The news was a public-relations disaster for United. A survey taken soon after found that people who were aware of the imbroglio were far likelier to choose a rival airline, and about half of them would prefer to fly with American Airlines even if that meant paying more or enduring an extra layover. United vowed to change in response to the incident and in fear of the business it was about to lose.

So a year later, what has changed? United did change its policy on bumping passengers, ending involuntary removals except in the cases of safety and increasing the maximum payments it would make in exchange for voluntarily leaving a flight. It followed up with a novel scheme to allow passengers on overbooked flights to accept payments and switch flights up to five days ahead of departure, taking some of the stress out of the process. Across America’s airlines, bumping declined sharply last year, to its lowest level in decades.

But passenger advocates say progress has been disappointingly limited. “We have seen much less improvement than we had hoped for,” Thomas Demetrio, the lawyer who represented Dr Dao, told the Washington Post. William McGee, an aviation adviser for Consumers Union, concurred, telling the paper, “Any changes that airlines made are, frankly, not very impressive.”

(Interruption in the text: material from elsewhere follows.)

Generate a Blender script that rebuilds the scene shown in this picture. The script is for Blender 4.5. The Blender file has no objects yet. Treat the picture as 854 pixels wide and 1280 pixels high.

What went wrong? The answer is, well, you, the passenger. Flyers may have said in that survey that they’d avoid United, but they really kept choosing whichever airline offered the best price and itinerary. And often that was United. In the month that followed the Dao incident, United flew more passengers than a year earlier, posted its biggest gains in months in passenger-miles flown, and had its fewest cancellations in its history (and fewer than any of its main competitors). A month after the incident, United’s share price hit an all-time high.

In 2018, airlines are poised to keep cramming more seats onto their flights in order to push fares down, sometimes at the expense of passenger comfort. The reason for this is the same as the reason for United’s remarkable rebound. Despite what flyers may complain about—and passenger complaints in America did increase by 1.3% last year, despite the changes to curtail involuntary bumping—they’ll continue opting for the lowest fares. And airlines, after tweaking their policies to avoid the most horrendous forms of embarrassment, will continue to do all they can to provide them.